I agree with you. I've always been a bit surprised that buying jungle collected plants is perfectly acceptable on this forum. Never heard a bad word said about it.
It reminds me of an Australian nursery selling multi-growth plants of Paph parishii for a price I was happy to pay. When I asked them where did they come from, they told me they were jungle collected. I said "no thanks". I could have brought that nursery to its knees if I reported them.
David
Frankly, about the wild collected plants, in quite a lot of instances buying flasks is way more damaging, especially from Taiwan. I have been involved in the trade of paphiopedilum for a very long time to say the least, and flasks sometimes do more harm than good.
I will give one example, intaniae. One nursery imported half a thousand plants of intaniae in bud in Taiwan. They made a lot of seed capsules, killed the plants. The seeds did not germinate for most of them, and they ended up with 17 flasks of intaniae.
Plants are collected all over Asia for the local trade, not for overseas. Overseas buy very little compared to the local trade. Paph. parishii, most of the established wild plants are sold within Thailand, few are exported. Not buying plants will not stop the trade, you or anyone outside of Asia is absolutely nothing compared to the 'real' customers who buy by few hundreds pots each species locally for the pot plant market or local hobby market ( when such a thing exist, like Thailand or China).

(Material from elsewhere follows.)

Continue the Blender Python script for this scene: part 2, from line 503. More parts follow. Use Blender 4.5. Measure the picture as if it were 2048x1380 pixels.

About the flasks, Taiwanese import big batches of fresh wild plants, a month or two before the blooming season. They bloom them, rootless things, and make the seed capsules. Few plants survive after the seeds are ready. For some species, none. That's how they killed hundreds of sanderianum, rothschildianum, anitum, hangianum...
After, they sell the flasks, but in fact, the quantity of seedlings made of a given species is LOWER than the quantity of wild collected plants ****** to make those seed capsules. The hobbyists feel happy to have artificially propagated plants, but in fact, they were more damaging to the wild than to get wild collected plant...
Some Taiwanese nurseries really grow their motherplants, note well, but the trend is more to use wild plants to make quickly seed capsules. What they don't know and will never learn, a disabled plant or weak plant produces less seeds, of far less quality than a well grown plant. On the time, they are in a hurry to produce as many different species and hybrids as possible, so they do not care about the collateral damages.
See for example that parent plant pictured here:
Guaranteed that the plant did most likely not survive this blooming
Gigantifolium, you rarely see flasks of those, and if you grow well a wild plant, it is saved. Another problem, most of the collected plants end up in the wrong hands and are killed too, but if you are a good grower, the plants will really grow well and for long time. I still have the original wild collected gigantifolium used for the description, about 15 years ago. After some setback, it is now a 6 growth plant.
The last problem, they are so common at present time from the wild, that most nurseries will still stock huge wild plants of gigantifolium. The collector sells them 40000 rupiah per huge 2 growth plants, which is about 2USD. Sometimes it is better to buy those when a nursery has nice plants than to let them die of neglect.